_Recorded information_.

= = = =

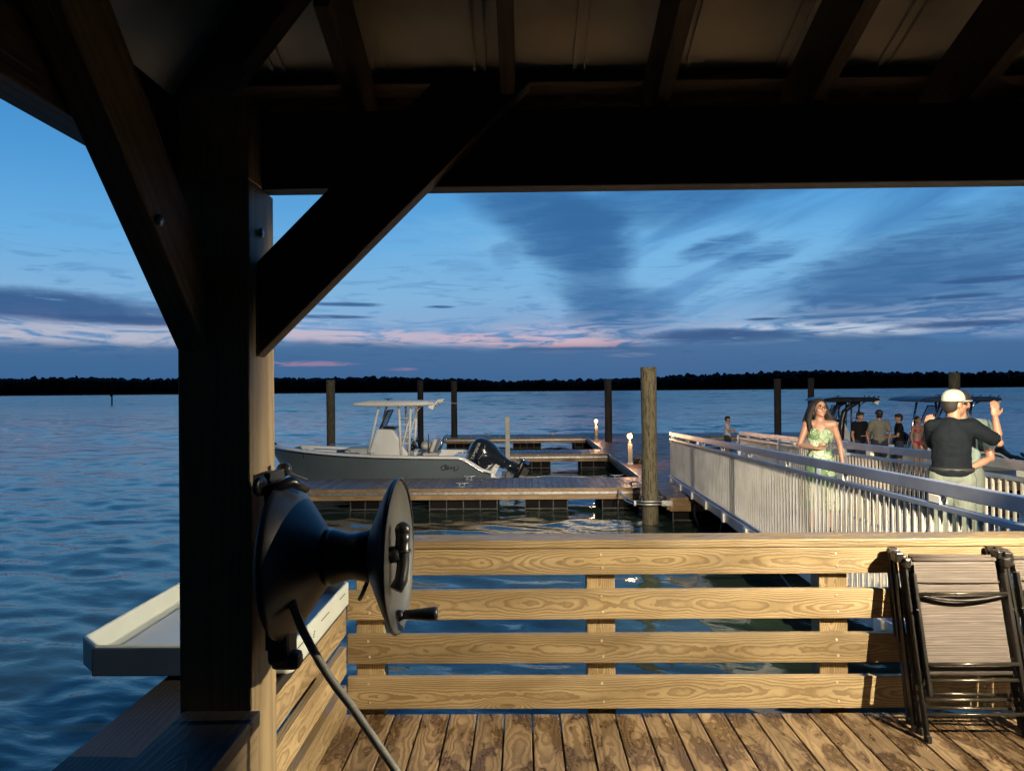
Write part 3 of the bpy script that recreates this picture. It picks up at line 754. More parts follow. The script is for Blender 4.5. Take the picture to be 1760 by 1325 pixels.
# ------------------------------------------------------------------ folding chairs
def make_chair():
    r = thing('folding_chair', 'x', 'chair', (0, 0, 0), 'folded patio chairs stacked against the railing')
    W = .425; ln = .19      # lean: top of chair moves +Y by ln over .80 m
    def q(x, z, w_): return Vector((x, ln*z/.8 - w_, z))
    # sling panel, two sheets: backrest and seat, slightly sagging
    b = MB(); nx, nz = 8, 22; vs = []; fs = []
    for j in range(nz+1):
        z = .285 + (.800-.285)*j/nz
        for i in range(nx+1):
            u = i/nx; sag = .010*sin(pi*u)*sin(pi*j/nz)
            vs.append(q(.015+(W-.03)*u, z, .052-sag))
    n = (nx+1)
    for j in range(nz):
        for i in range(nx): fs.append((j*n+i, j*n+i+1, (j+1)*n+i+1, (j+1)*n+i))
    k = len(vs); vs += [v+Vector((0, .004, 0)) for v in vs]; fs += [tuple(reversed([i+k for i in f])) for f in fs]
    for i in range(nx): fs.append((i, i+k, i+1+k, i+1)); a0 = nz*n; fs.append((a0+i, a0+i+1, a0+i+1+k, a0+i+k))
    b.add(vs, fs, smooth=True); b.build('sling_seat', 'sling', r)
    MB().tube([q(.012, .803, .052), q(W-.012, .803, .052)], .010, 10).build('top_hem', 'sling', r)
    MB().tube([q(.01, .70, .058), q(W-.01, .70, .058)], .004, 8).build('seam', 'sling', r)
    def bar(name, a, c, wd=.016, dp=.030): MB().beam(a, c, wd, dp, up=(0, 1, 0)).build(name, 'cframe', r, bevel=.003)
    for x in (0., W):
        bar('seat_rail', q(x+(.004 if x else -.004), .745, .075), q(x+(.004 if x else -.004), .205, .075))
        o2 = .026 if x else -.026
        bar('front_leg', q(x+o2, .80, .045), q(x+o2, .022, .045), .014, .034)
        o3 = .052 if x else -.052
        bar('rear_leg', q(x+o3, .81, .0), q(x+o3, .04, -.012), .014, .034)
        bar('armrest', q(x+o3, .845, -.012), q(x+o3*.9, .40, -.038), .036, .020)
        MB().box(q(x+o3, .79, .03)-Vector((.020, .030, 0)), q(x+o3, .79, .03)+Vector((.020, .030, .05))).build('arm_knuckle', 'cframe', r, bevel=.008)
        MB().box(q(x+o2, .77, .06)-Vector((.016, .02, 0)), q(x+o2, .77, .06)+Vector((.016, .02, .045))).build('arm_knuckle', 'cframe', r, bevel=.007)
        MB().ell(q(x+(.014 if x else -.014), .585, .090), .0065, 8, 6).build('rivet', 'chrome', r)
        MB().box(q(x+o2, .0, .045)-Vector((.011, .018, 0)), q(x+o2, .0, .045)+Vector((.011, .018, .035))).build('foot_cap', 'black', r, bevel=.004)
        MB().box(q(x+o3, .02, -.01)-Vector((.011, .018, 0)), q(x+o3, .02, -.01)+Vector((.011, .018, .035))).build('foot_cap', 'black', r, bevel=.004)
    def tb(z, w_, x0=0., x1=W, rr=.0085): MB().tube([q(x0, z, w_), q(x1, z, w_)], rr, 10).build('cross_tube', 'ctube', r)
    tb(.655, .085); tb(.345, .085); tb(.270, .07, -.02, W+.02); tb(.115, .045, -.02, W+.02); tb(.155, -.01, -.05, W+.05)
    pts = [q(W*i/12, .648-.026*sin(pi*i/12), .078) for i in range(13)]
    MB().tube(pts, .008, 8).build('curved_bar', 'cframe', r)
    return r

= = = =

_Task_.
Each line of the material must be retyped exactly, except that images are omitted.

_The completed task_.
Write part 3 of the bpy script that recreates this picture. It picks up at line 754. More parts follow. The script is for Blender 4.5. Take the picture to be 1760 by 1325 pixels.
# ------------------------------------------------------------------ folding chairs
def make_chair():
    r = thing('folding_chair', 'x', 'chair', (0, 0, 0), 'folded patio chairs stacked against the railing')
    W = .425; ln = .19      # lean: top of chair moves +Y by ln over .80 m
    def q(x, z, w_): return Vector((x, ln*z/.8 - w_, z))
    # sling panel, two sheets: backrest and seat, slightly sagging
    b = MB(); nx, nz = 8, 22; vs = []; fs = []
    for j in range(nz+1):
        z = .285 + (.800-.285)*j/nz
        for i in range(nx+1):
            u = i/nx; sag = .010*sin(pi*u)*sin(pi*j/nz)
            vs.append(q(.015+(W-.03)*u, z, .052-sag))
    n = (nx+1)
    for j in range(nz):
        for i in range(nx): fs.append((j*n+i, j*n+i+1, (j+1)*n+i+1, (j+1)*n+i))
    k = len(vs); vs += [v+Vector((0, .004, 0)) for v in vs]; fs += [tuple(reversed([i+k for i in f])) for f in fs]
    for i in range(nx): fs.append((i, i+k, i+1+k, i+1)); a0 = nz*n; fs.append((a0+i, a0+i+1, a0+i+1+k, a0+i+k))
    b.add(vs, fs, smooth=True); b.build('sling_seat', 'sling', r)
    MB().tube([q(.012, .803, .052), q(W-.012, .803, .052)], .010, 10).build('top_hem', 'sling', r)
    MB().tube([q(.01, .70, .058), q(W-.01, .70, .058)], .004, 8).build('seam', 'sling', r)
    def bar(name, a, c, wd=.016, dp=.030): MB().beam(a, c, wd, dp, up=(0, 1, 0)).build(name, 'cframe', r, bevel=.003)
    for x in (0., W):
        bar('seat_rail', q(x+(.004 if x else -.004), .745, .075), q(x+(.004 if x else -.004), .205, .075))
        o2 = .026 if x else -.026
        bar('front_leg', q(x+o2, .80, .045), q(x+o2, .022, .045), .014, .034)
        o3 = .052 if x else -.052
        bar('rear_leg', q(x+o3, .81, .0), q(x+o3, .04, -.012), .014, .034)
        bar('armrest', q(x+o3, .845, -.012), q(x+o3*.9, .40, -.038), .036, .020)
        MB().box(q(x+o3, .79, .03)-Vector((.020, .030, 0)), q(x+o3, .79, .03)+Vector((.020, .030, .05))).build('arm_knuckle', 'cframe', r, bevel=.008)
        MB().box(q(x+o2, .77, .06)-Vector((.016, .02, 0)), q(x+o2, .77, .06)+Vector((.016, .02, .045))).build('arm_knuckle', 'cframe', r, bevel=.007)
        MB().ell(q(x+(.014 if x else -.014), .585, .090), .0065, 8, 6).build('rivet', 'chrome', r)
        MB().box(q(x+o2, .0, .045)-Vector((.011, .018, 0)), q(x+o2, .0, .045)+Vector((.011, .018, .035))).build('foot_cap', 'black', r, bevel=.004)
        MB().box(q(x+o3, .02, -.01)-Vector((.011, .018, 0)), q(x+o3, .02, -.01)+Vector((.011, .018, .035))).build('foot_cap', 'black', r, bevel=.004)
    def tb(z, w_, x0=0., x1=W, rr=.0085): MB().tube([q(x0, z, w_), q(x1, z, w_)], rr, 10).build('cross_tube', 'ctube', r)
    tb(.655, .085); tb(.345, .085); tb(.270, .07, -.02, W+.02); tb(.115, .045, -.02, W+.02); tb(.155, -.01, -.05, W+.05)
    pts = [q(W*i/12, .648-.026*sin(pi*i/12), .078) for i in range(13)]
    MB().tube(pts, .008, 8).build('curved_bar', 'cframe', r)
    return r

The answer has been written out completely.